What is missions? What is ministry?
That was a question I posed to the director of our Global Outreach (missions department) at church almost two years ago when I was finally ready to admit that missions is where my heart is; but what is it?
I grew up in the church and on mission trips. In my mind, missions trips were blurbs of ministry- a lot of hard work to meet a need. During that time, you do more than you typically would in a week's time- you give more, you complain less, you work together with people you may not usually work with, you swallow your pride a little easier, you work hard and sleep less.
In my head, I had separated missions and ministry and life. Missions became what you went out to do on purpose to "reach the lost" - those outside the church. Ministry became what you do while working within the church- aka, everything else church-related, such as Sunday School, Wednesday night programs, special programs, etc. Life was everything else remaining: school, extra curricular activities, family life, friends, etc.
However, I don't think this is true. I think life is meant to be for ministry and missions is the outpouring of this choice. I have tried for years to compartmentalize these areas for concern over the amount of work required to live this way- it's a lot to pursue a different way of life than what I am naturally inclined towards. I am selfish. I like my time and energies to be at my disposal instead of constantly being used and exercised.
But it is in the places I let go of my concerns and my time and energies that I am most refreshed and alive. These are the places I find myself at home. I think this is because I am living in a different way- depending on God more and moving towards him instead of my own ideas of what I think will be fulfilling.

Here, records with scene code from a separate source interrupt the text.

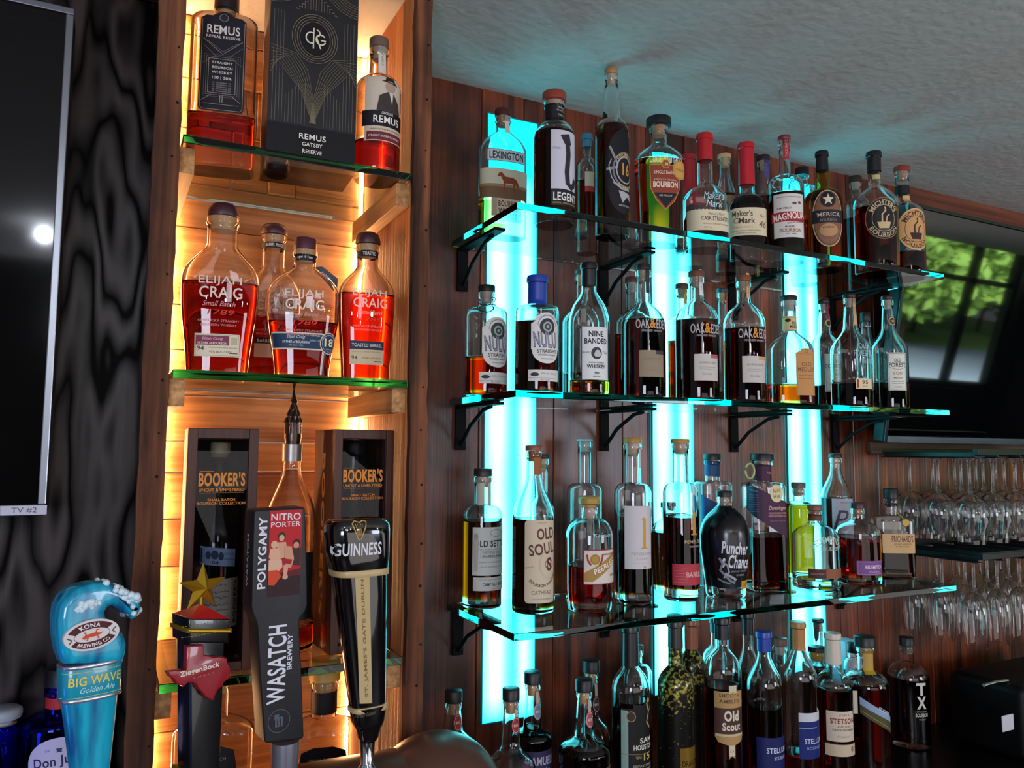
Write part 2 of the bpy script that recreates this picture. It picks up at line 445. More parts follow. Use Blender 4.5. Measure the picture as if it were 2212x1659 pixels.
# --- ceiling
m, nt, o = newmat('plaster'); L = nt.links.new
b = N(nt, 'ShaderNodeBsdfPrincipled'); b.inputs['Base Color'].default_value = (.50, .49, .47, 1); b.inputs['Roughness'].default_value = .85
tc = N(nt, 'ShaderNodeTexCoord'); n1 = N(nt, 'ShaderNodeTexNoise'); n1.inputs['Scale'].default_value = 55; n1.inputs['Detail'].default_value = 6
bp = N(nt, 'ShaderNodeBump'); bp.inputs['Strength'].default_value = .6; bp.inputs['Distance'].default_value = .004
L(tc.outputs['Object'], n1.inputs[0]); L(n1.outputs[0], bp.inputs['Height']); L(bp.outputs[0], b.inputs['Normal']); L(b.outputs[0], o.inputs[0])
PLASTER = m
boxobj('ceiling', (-3, -1.3, ZC), (9.6, YW+.3, ZC+.1), PLASTER, bev=0, kind='structure')
boxobj('ceiling', (-3, -3.2, 2.95), (9.6, -1.3, 3.05), PLASTER, bev=0, kind='structure')
boxobj('trim_4', (-3, -1.32, ZC), (9.6, -1.3, 2.95), PLASTER, bev=0, kind='structure')
boxobj('floor', (-3, -3.2, -.1), (9.6, YW+.3, 0), wood('floor_boards', '2a1810', '3d2618', 'X', .5, .5), bev=0, kind='structure')
# --- back wall of upright boards, right of the cabinet
WALLW = wood('wall_boards', '321006', '954219', 'Z', 1.0, .42, coat=.35, bump=.6, island=.42, stain=.7)
bm = bmesh.new(); x = .425; random.seed(11)
while x < 4.6:
    w = random.uniform(.06, .13); bx(bm, (x+.0006, YW-random.uniform(0, .002), ZB-.3), (min(x+w, 4.6)-.0006, YW+.02, ZC), .0012, segs=1); x += w
bmobj('wall_back', bm, WALLW, kind='structure')
boxobj('trim_1', (1.905, YW-.024, ZC-.052), (4.6, YW-.0025, ZC-.001), wood('trim_timber', '4a2417', '8a4a30', 'X', 1, .6, island=.1), bev=.004, kind='structure')
boxobj('trim_2', (1.74, YW-.018, 1.600), (4.6, YW-.0025, 1.632), wood('trim_rail', '3a2c20', '6b5540', 'X', 1, .6, island=.1), bev=.003, kind='structure')
# --- wall left of the cabinet (charred oak boards)
OAK = wood('charred_oak', '040303', '2e211d', 'Z', .32, .42, coat=0, bump=.3, island=.1, rings=1.5, spec=.34, fine=.85, specvar=True)
bm = bmesh.new()
for x0, x1 in ((-1.6, -.62), (-.62, -.245), (-.243, .0495)): bx(bm, (x0, 1.19, .6), (x1-.001, 1.21, ZC), .001, segs=1)
bmobj('wall_left', bm, OAK, kind='structure')
ROUGH = wood('barn_wood', '2a1812', '7a5238', 'X', 1.0, .8, bump=.8, island=.2, stain=.5)
boxobj('trim_3', (-1.6, 1.165, 2.232), (.0495, 1.1885, 2.30), wood('header_timber', '1c0f0a', '4b2a1c', 'X', 1, .8, bump=.8), bev=.003, kind='structure')
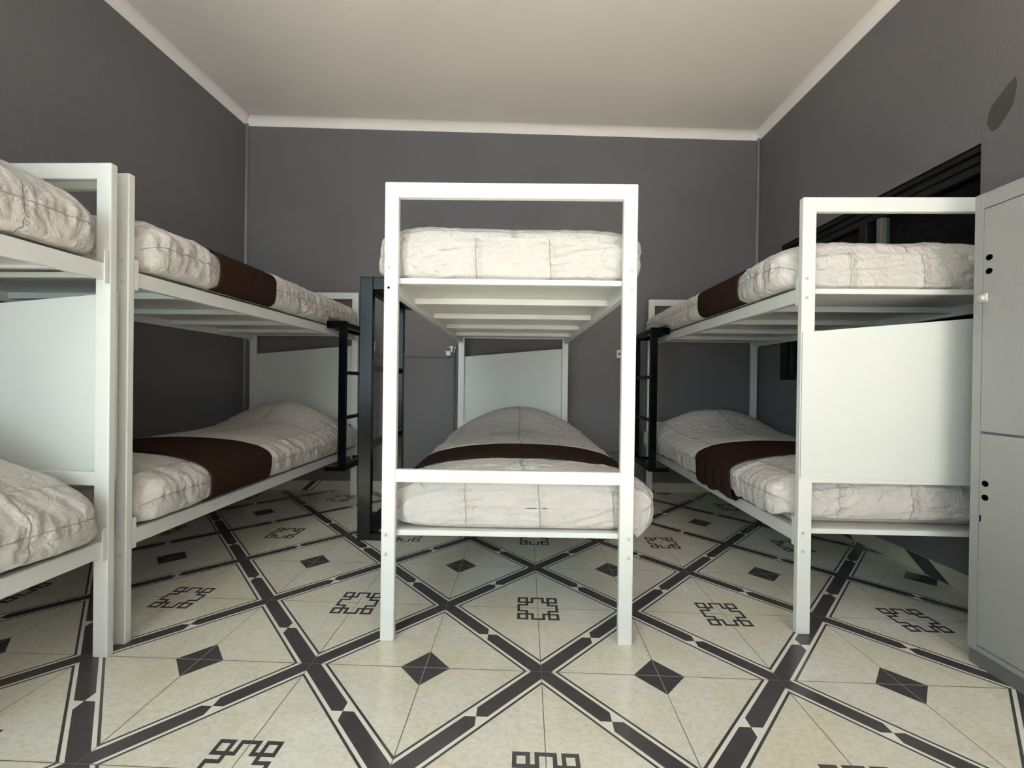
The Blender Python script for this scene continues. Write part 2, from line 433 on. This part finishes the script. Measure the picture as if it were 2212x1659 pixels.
# keep the neighbours clear of one another
place(b_mid, O_MID, A_MID, 'white metal bunk bed standing in the middle of the room')
place(b_l2, O_L2, A_L2, 'white metal bunk bed against the left wall, the farther of the two there')
place(b_right, O_R, A_R, 'white metal bunk bed at the right wall, half hidden by the grey locker')
place(b_near, O_N, A_N, 'white metal bunk bed at the left edge of the picture, nearest to the camera')
FR = {'mid': (O_MID, A_MID), 'l2': (O_L2, A_L2), 'r': (O_R, A_R), 'n': (O_N, A_N)}
def to_world(fr, x, y, z):
    (ox, oy), a = FR[fr]; return Vector((ox+x*math.cos(a)-y*math.sin(a), oy+x*math.sin(a)+y*math.cos(a), z))

# ------------------------------------------------------------------ bedding
def sg(v, e): return math.copysign(abs(v)**e, v)
def smooth01(t): t = max(0., min(1., t)); return t*t*(3-2*t)
class Bed:
    """shape of one made-up bed: a soft cross-section swept along the bed"""
    def __init__(s, fr, zb, zt, xl=-.045, xr=W+.045, y0=.064, y1=L-.034, nx=3.2, crown=0., pil=None, seed=0, droopr=0., droopl=0.,
                 run=None, wr=1., tilt=0., endr=.07, lad=None):
        s.__dict__.update(locals())
    def surf(s, y, th, plain=False, off=0.):
        xl, xr, zb, zt = s.xl, s.xr, s.zb, s.zt
        hl = (s.y1-s.y0)/2; yc = (s.y0+s.y1)/2
        d = min(y-s.y0, s.y1-y); d = max(d, 0)
        k = 1. if d >= s.endr else math.sqrt(max(0, 1-(1-d/s.endr)**2))    # rounded end
        a = (xr-xl)/2; xc = (xl+xr)/2
        a = a-s.endr*(1-k)*.9
        ph = 0
        if s.pil:
            py, pw, pz = s.pil
            ph = pz*math.exp(-((y-py)/pw)**2)
        top = zt+ph*.0-s.endr*(1-k)*.9
        b = (top-zb)/2; zc = (top+zb)/2
        c, sn = math.cos(th), math.sin(th)
        ex = 2/s.nx if sn > 0 else 2/(s.nx+(5.6-s.nx)*min(1, -sn*3))
        x = xc+(a+off)*sg(c, ex); z = zc+(b+off)*sg(sn, ex)
        u = (x-xc)/a if a > 0 else 0
        up = smooth01((z-zc)/max(b, 1e-4)+.15)
        z += up*(s.crown*(1-u*u)+ph*max(0, 1-u*u)**1.35+s.tilt*u*.02)
        if not plain:
            q = 1.
            if s.run:
                ra, rb = s.run
                q = smooth01((ra-y)/.05) if y < (ra+rb)/2 else smooth01((y-rb)/.05)
                x += -(1-q)*.010*sg(c, .6); z += -(1-q)*.010*max(0, sn)
            q *= min(1, d/.03+.2)
            sd = s.seed*7.3
            side = abs(c)**1.5
            # soft folds: broad swells, then vertical pleats down the sides, then fine creases
            n1 = noise.noise(Vector((x*4+sd, y*4, z*6)))
            n2 = noise.noise(Vector((y*22+sd+z*9, z*4.5+x*1.5, sd)))
            n3 = noise.noise(Vector((x*13+y*6, y*23-x*9+sd, z*11)))
            n4 = noise.noise(Vector((x*30+sd, y*30, z*30)))
            dd = q*s.wr*(n1*.009+(n2*.010*side)+(1-abs(n3)*2)*.005+n4*.0045)
            # puckers beside the stitched seams
            for ys in s.seams():
                t = (y-ys)
                dd -= .004*math.exp(-(t/.012)**2)*q
                dd += q*.0028*math.exp(-(t/.035)**2)*math.sin(z*150+x*150+ys*40)
            tz = z-zc
            if abs(c) > .55:
                dd -= .004*math.exp(-(tz/.010)**2)*q
                dd += q*.0030*math.exp(-(tz/.035)**2)*math.sin(y*170+noise.noise(Vector((y*6, sd, 0)))*9)
            # ends pleat too
            if d < .12:
                dd += .004*(1-d/.12)*noise.noise(Vector((x*22+sd, z*10, sd)))*s.wr
            x += dd*c; z += dd*(sn if sn > 0 else sn*.3)
        # tucked in beside the corner brackets near both ends
        if z < zb+.058 and min(y, L-y) < .05: x = max(.009, min(W-.009, x))
        # bottom: rest on the base, droop where it hangs outside
        if z < zb+.001 or sn < 0:
            over = max(0, x-(W-.002)) if u > 0 else max(0, .002-x)
            dr = s.droopr if u > 0 else s.droopl
            if s.lad and s.lad[0]-.03 < y < s.lad[1]+.03 and (u > 0) == (s.lad[2] > 0):
                dr = -.05; over = max(0, x-(W-.016)) if u > 0 else max(0, .016-x)
            low = zb-dr*smooth01(over/(.04 if dr > 0 else .01))*(1+.25*noise.noise(Vector((y*9, s.seed, 3))))
            if sn < 0:
                z = z-(zb-low)*min(1, -sn*1.2)
            z = max(z, low)
        return x, y, z
    def seams(s):
        o = []; y = s.y0+.33+.03*math.sin(s.seed)
        while y < s.y1-.15: o.append(y); y += .34
        return o
    def mesh(s, name, label, group, nth=160, ny=230):
        org = to_world(s.fr, W/2, L/2, s.zb)
        bm = bmesh.new(); rows = []; ys = []; uvl = bm.loops.layers.uv.new('seams')
        seam0 = s.seams()[0]
        for i in range(ny+1):
            t = i/ny
            t = t*.72+.28*(.5-.5*math.cos(math.pi*t))      # denser near the ends
            y = s.y0+.0008+(s.y1-s.y0-.0016)*t
            ys.append(y)
            rows.append([bm.verts.new((x-W/2, yy-L/2, z-s.zb)) for x, yy, z in (s.surf(y, 2*math.pi*k/nth) for k in range(nth))])
        for i in range(ny):
            for k in range(nth):
                k2 = (k+1) % nth
                f = bm.faces.new([rows[i][k], rows[i][k2], rows[i+1][k2], rows[i+1][k]])
                for l, (ii, kk) in zip(f.loops, ((i, k), (i, k+1), (i+1, k+1), (i+1, k))):
                    l[uvl].uv = ((ys[ii]-seam0)/.34, kk/nth*8)
        # rounded, creased end faces
        for e, (row, y, sy) in enumerate(((rows[0], ys[0], -1), (rows[-1], ys[-1], 1))):
            P = [v.co.copy() for v in row]; n = 26
            zlo = min(p.z for p in P); zhi = max(p.z for p in P); zm = (zlo+zhi)/2; xm = sum(p.x for p in P)/nth
            prev = row
            for r in range(1, n+1):
                sc_ = 1-r/n; new = []
                if r == n:
                    hw = 0
                for p in P:
                    x = xm+(p.x-xm)*(1-(1-sc_)*.62); x = xm+(p.x-xm)*(sc_*1+(1-sc_)*.78)
                    z = zm+(p.z-zm)*sc_
                    edge = min(1, (1-sc_)*5); sd = s.seed*3.1
                    dy = .012*edge*(1-((z-zm)/(zhi-zm+1e-5))**2)
                    dy += edge*s.wr*(.010*noise.noise(Vector((x*5+sd, z*13, sd)))+.0085*(1-2*abs(noise.noise(Vector((x*7+z*9, z*30-x*9+sd, 2)))))+.006*noise.noise(Vector((x*26+sd, z*34, sd))))
                    dy += edge*.009*smooth01((.03-(z-zlo))/.03)*math.sin(x*60+4*noise.noise(Vector((x*9, sd, 1))))
                    new.append(bm.verts.new((x, y-L/2+sy*min(dy, .019 if sy < 0 else .012), z)))
                for k in range(nth):
                    k2 = (k+1) % nth
                    f = bm.faces.new([prev[k], prev[k2], new[k2], new[k]])
                    for l in f.loops:
                        c = l.vert.co
                        l[uvl].uv = (c.x/.29+.37+.1*s.seed+.15*(c.z-zm), (c.z-zhi)/.6-.06 if sy < 0 else .3)
                prev = new
        bmesh.ops.remove_doubles(bm, verts=[v for v in bm.verts], dist=1e-6)
        o = obj(name, bm, 'duvet', smooth=True)
        o.location = org; o.rotation_euler = (0, 0, FR[s.fr][1])
        return tag(o, label, 'duvet', group)
    def runner(s, label, th0=-.74, th1=math.pi+.74, hang=0.):
        ra, rb = s.run; org = to_world(s.fr, W/2, (ra+rb)/2, s.zb)
        bm = bmesh.new(); ny, nth = 40, 150; T = .003
        def grid(off):
            rows = []
            for i in range(ny+1):
                row = []
                for k in range(nth+1):
                    th = th0+(th1-th0)*k/nth
                    y = ra+(rb-ra)*i/ny
                    e = abs(2*k/nth-1)
                    yy = y+.008*math.sin(k*.09+s.seed)*(1 if i in (0, ny) else 1)*(2*i/ny-1)
                    o2 = off+.0035+.0015*noise.noise(Vector((y*14, th*6, s.seed)))
                    x, _, z = s.surf(yy, th, plain=True, off=o2-.0035)
                    z0 = z
                    if hang and th > math.pi and x < 0:   # loose hem hanging over the rail
                        z -= hang*smooth01((th-math.pi)/.4)*(.75+.5*noise.noise(Vector((yy*9, 1, s.seed))))
                        x += .004*math.sin(yy*60)
                    row.append(bm.verts.new((x-W/2, yy-(ra+rb)/2, z-s.zb)))
                rows.append(row)
            return rows
        A, B = grid(0), grid(T)
        for G, fl in ((A, 1), (B, 0)):
            for i in range(ny):
                for k in range(nth):
                    f = [G[i][k], G[i][k+1], G[i+1][k+1], G[i+1][k]]
                    bm.faces.new(f[::-1] if fl else f)
        for i in range(ny):
            bm.faces.new([A[i][0], A[i+1][0], B[i+1][0], B[i][0]]); bm.faces.new([A[i][nth], B[i][nth], B[i+1][nth], A[i+1][nth]])
        for k in range(nth):
            bm.faces.new([A[0][k], B[0][k], B[0][k+1], A[0][k+1]]); bm.faces.new([A[ny][k], A[ny][k+1], B[ny][k+1], B[ny][k]])
        o = obj('bed_runner', bm, 'runner', smooth=True); o.location = org; o.rotation_euler = (0, 0, FR[s.fr][1])
        return tag(o, label, 'bed runner', 'brown bed runners')
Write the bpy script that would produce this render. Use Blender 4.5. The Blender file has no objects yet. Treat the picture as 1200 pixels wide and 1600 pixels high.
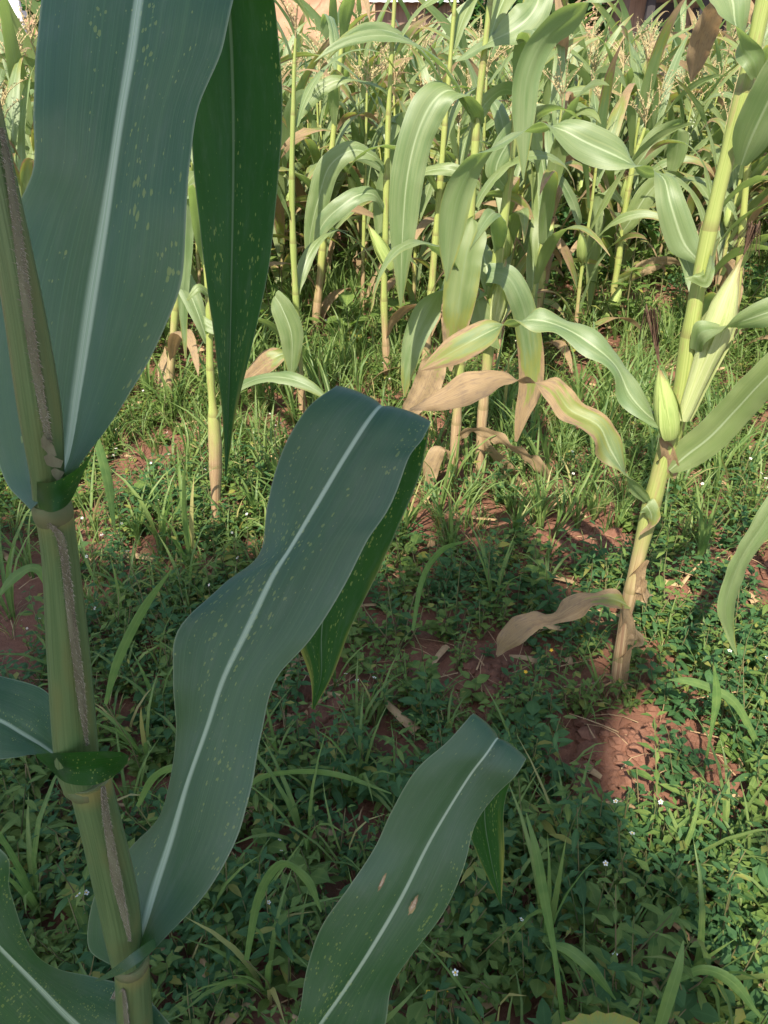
import bpy, math, random
import numpy as np
from mathutils import Vector, noise as mnoise

# ------------------------------------------------------------------ camera, sky, sun, exposure
scene = bpy.context.scene
COL = scene.collection
H = 1.30                                   # camera height (m)
PITCH = math.radians(32.0)
FPX = 1200.0                               # focal length in pixels of the 1200 x 1600 photograph
cam_d = bpy.data.cameras.new('camera')
cam_d.sensor_fit = 'VERTICAL'; cam_d.sensor_height = 32.0; cam_d.lens = 24.0
cam_d.clip_start = 0.02; cam_d.clip_end = 600
cam = bpy.data.objects.new('camera', cam_d); COL.objects.link(cam)
cam.location = (0, 0, H); cam.rotation_euler = (math.radians(90) - PITCH, 0, 0)
scene.camera = cam

SUN_EL, SUN_AZ = math.radians(50), math.radians(20)      # azimuth: to the left of straight behind the camera
SUN = np.array([-math.sin(SUN_AZ) * math.cos(SUN_EL), -math.cos(SUN_AZ) * math.cos(SUN_EL), math.sin(SUN_EL)])
world = bpy.data.worlds.new('World'); scene.world = world; world.use_nodes = True
wn = world.node_tree.nodes; wl = world.node_tree.links
bg = wn['Background']
sky = wn.new('ShaderNodeTexSky'); sky.sky_type = 'NISHITA'; sky.sun_disc = False
sky.sun_elevation = SUN_EL
sky.sun_rotation = math.atan2(SUN[0], SUN[1])
sky.air_density = 1.0; sky.dust_density = 1.4; sky.ozone_density = 1.0
wl.new(sky.outputs[0], bg.inputs[0]); bg.inputs[1].default_value = 0.142
sun_d = bpy.data.lights.new('sun', 'SUN'); sun_d.energy = 5.0; sun_d.angle = math.radians(0.55); sun_d.color = (1.0, 0.93, 0.80)
sun_o = bpy.data.objects.new('sun', sun_d); COL.objects.link(sun_o)
sun_o.rotation_euler = Vector(SUN).to_track_quat('Z', 'Y').to_euler()
vs = scene.view_settings
vs.view_transform = 'Standard'; vs.look = 'None'; vs.gamma = 1.0; vs.use_curve_mapping = False
vs.exposure = 1.14
scene.cycles.max_bounces = 8; scene.cycles.transmission_bounces = 6; scene.cycles.diffuse_bounces = 3
scene.cycles.use_denoising = True

R_ = random.Random(7)
rng = np.random.default_rng(11)

# ------------------------------------------------------------------ points of the place seen along a pixel's ray
CP, SP = math.cos(PITCH), math.sin(PITCH)
def P(px, py, depth):
    a, b = (px - 600) / FPX, (py - 800) / FPX
    return np.array([depth * a, depth * (CP - b * SP), H + depth * (-SP - b * CP)])
def depth_at(py, Y):
    return Y / (CP - (py - 800) / FPX * SP)
def V(px, py, Y): return P(px, py, depth_at(py, Y))
def G(px, py, z=0.0):
    b = (py - 800) / FPX
    return P(px, py, (H - z) / (SP + b * CP))

def ground_z(x, y):
    n = mnoise.noise((x * 0.9, y * 0.9, 3.1)) * 0.035 + mnoise.noise((x * 3.1, y * 3.1, 8.2)) * 0.014
    if math.hypot(x, y) < 9:
        n += mnoise.noise((x * 11, y * 11, 1.7)) * 0.008 + mnoise.noise((x * 27, y * 27, 5.7)) * 0.004
    return n - 0.005

# ------------------------------------------------------------------ mesh building
class MB:
    """Collects shapes; build() links them as one mesh object. Every vertex carries (s across, v along, random)."""
    def __init__(self): self.v = []; self.a = []; self.f = []; self.m = []; self.n = 0
    def add(self, verts, faces, attr=None, mat=0):
        verts = np.asarray(verts, float)
        if attr is None: attr = np.zeros((len(verts), 3))
        self.v.append(verts); self.a.append(np.asarray(attr, float))
        self.f.extend([tuple(i + self.n for i in f) for f in faces]); self.m.extend([mat] * len(faces))
        self.n += len(verts)
    def grid(self, pts, attr, mat=0):
        n, k = pts.shape[:2]
        fs = [(i * k + j, i * k + j + 1, (i + 1) * k + j + 1, (i + 1) * k + j) for i in range(n - 1) for j in range(k - 1)]
        self.add(pts.reshape(-1, 3), fs, attr.reshape(-1, 3), mat)
    def tube(self, pts, radii, sides=6, mat=0, v0=0.0, v1=1.0, rnd=0.0, cap=True):
        pts = np.asarray(pts, float); n = len(pts)
        t = np.gradient(pts, axis=0); t /= np.linalg.norm(t, axis=1)[:, None] + 1e-9
        ref = np.array([0, -1.0, 0.13]) if abs(t[0][1]) < 0.8 else np.array([1.0, 0, 0])
        out = np.zeros((n, sides + 1, 3)); at = np.zeros((n, sides + 1, 3))
        for i in range(n):
            u = np.cross(t[i], ref); u /= np.linalg.norm(u) + 1e-9
            w = np.cross(u, t[i])
            for j in range(sides + 1):
                g = 2 * math.pi * j / sides
                out[i, j] = pts[i] + radii[i] * (math.cos(g) * u + math.sin(g) * w)
                at[i, j] = (j / sides * 2 - 1, v0 + (v1 - v0) * i / (n - 1), rnd)
        self.grid(out, at, mat)
        if cap:
            for i, fl in ((0, 1), (n - 1, 0)):
                ring = out[i, :-1]; idx = list(range(sides))
                self.add(ring, [tuple(idx[::-1] if fl == 0 else idx)], at[i, :-1], mat)
    def box(self, lo, hi, mat=0, rnd=0.0):
        x0, y0, z0 = lo; x1, y1, z1 = hi
        v = [(x0,y0,z0),(x1,y0,z0),(x1,y1,z0),(x0,y1,z0),(x0,y0,z1),(x1,y0,z1),(x1,y1,z1),(x0,y1,z1)]
        self.add(v, [(0,3,2,1),(4,5,6,7),(0,1,5,4),(1,2,6,5),(2,3,7,6),(3,0,4,7)], np.tile((0, 0, rnd), (8, 1)), mat)
    def arrays(self): return np.concatenate(self.v), np.concatenate(self.a)
    def mesh(self, name, mats, smooth=True):
        v, a = self.arrays()
        me = bpy.data.meshes.new(name)
        nl = np.array([len(f) for f in self.f], np.int32)
        loops = np.fromiter((i for f in self.f for i in f), np.int32)
        return fill_mesh(me, v, a, loops, nl, np.array(self.m, np.int32), mats, smooth)
    def build(self, name, mats, parent=None, smooth=True):
        return link(name, self.mesh(name, mats, smooth), parent)

def fill_mesh(me, v, a, loops, nl, mi, mats, smooth=True):
    me.vertices.add(len(v)); me.vertices.foreach_set('co', v.astype(np.float32).ravel())
    me.loops.add(len(loops)); me.loops.foreach_set('vertex_index', loops)
    me.polygons.add(len(nl))
    st = np.zeros(len(nl), np.int32); st[1:] = np.cumsum(nl)[:-1]
    me.polygons.foreach_set('loop_start', st); me.polygons.foreach_set('loop_total', nl)
    me.polygons.foreach_set('material_index', mi)
    me.polygons.foreach_set('use_smooth', np.full(len(nl), smooth))
    at = me.attributes.new('leaf', 'FLOAT_VECTOR', 'POINT'); at.data.foreach_set('vector', a.astype(np.float32).ravel())
    for m in (mats if isinstance(mats, (list, tuple)) else [mats]): me.materials.append(m)
    me.update(); me.validate()
    return me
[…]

I think this is one reason this return has been the best and most difficult. I am leaving a small time of community and ministry in it's most concentrated form. I am returning to a place of routine - which I love - but a life of requirement in different ways. I have to get up and go to work. I have to make sure the dishes and laundry are done. I have to pull my weight as a co-worker, a roommate, a friend, a daughter, a sister, an aunt, a church member, and missions team leader. I begin to see my time and energies become fractioned off into these roles. In this place, it is easier to complain and feel my selfish wants and let them become my motivation for behavior instead of humility and desire for God to be glorified. I am back to commitments and requirements of my time. And none of this is bad. None of these areas, roles, places are bad. My life was meant to be a ministry to others- ministering to their needs. I can minister at work, at home, in all of these roles. I can rely on God for all of this, just like on a mission trip. And that's what this is, this life is a mission trip.
So I am becoming less concerned about the terminology used and more concerned about each moment God has called me to, led me to, met me in; each place of ministry to others.